Full Scale TMS versus specialized Cash Management System

Full Scale TMS versus specialized Cash Management System

A contemporary Treasury Management System (TMS) is typically a strong choice for organizations with complex financial operations, high transaction volumes, significant risk management demands, stringent compliance requirements, and ambitious growth plans. These systems are designed to handle the intricacies of modern financial management, offering comprehensive solutions that automate processes, enhance visibility, and mitigate risks.

However, not all organizations require the full spectrum of features that a comprehensive TMS offers. If your organization operates with more straightforward financial processes, stable transaction volumes, and minimal risk exposure, a full-scale TMS might be more than you need. In such cases, the costs and complexity of implementing and maintaining a robust TMS may outweigh the benefits.

Consider a Lite TMS Focused on Cash Management and In-House Banking

For organizations that don't require the full capabilities of a comprehensive TMS, a lite TMS that focuses on cash management and in-house banking could be an ideal solution. This approach allows you to enjoy the core benefits of a TMS—such as improved cash visibility, efficient liquidity management, and streamlined internal banking processes—without the complexity and expense of a full-scale system.
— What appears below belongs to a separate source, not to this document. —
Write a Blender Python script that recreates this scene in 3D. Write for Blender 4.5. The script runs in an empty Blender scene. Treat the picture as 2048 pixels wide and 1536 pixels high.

  • Cash Management: A lite TMS can provide powerful tools to manage your organization's cash flow, ensuring that you have real-time visibility into your cash position. This is essential for making informed decisions, optimizing working capital, and avoiding liquidity crises. The system can automate routine tasks such as cash forecasting, bank account reconciliation, and payments processing, freeing up your team's time for more strategic activities.
  • In-House Banking: If your organization operates with multiple subsidiaries or business units, a lite TMS with in-house banking features can centralize and streamline intercompany transactions. This reduces the need for external bank accounts, lowers transaction costs, and enhances control over your internal cash flow. In-house banking can also facilitate netting and pooling arrangements, further optimizing liquidity management across your organization.

By choosing a lite TMS, you can tailor the system to focus on the areas that matter most to your organization—without paying for features you don't need. This approach offers a balance between functionality and cost-effectiveness, making it a smart choice for organizations with specific financial management needs.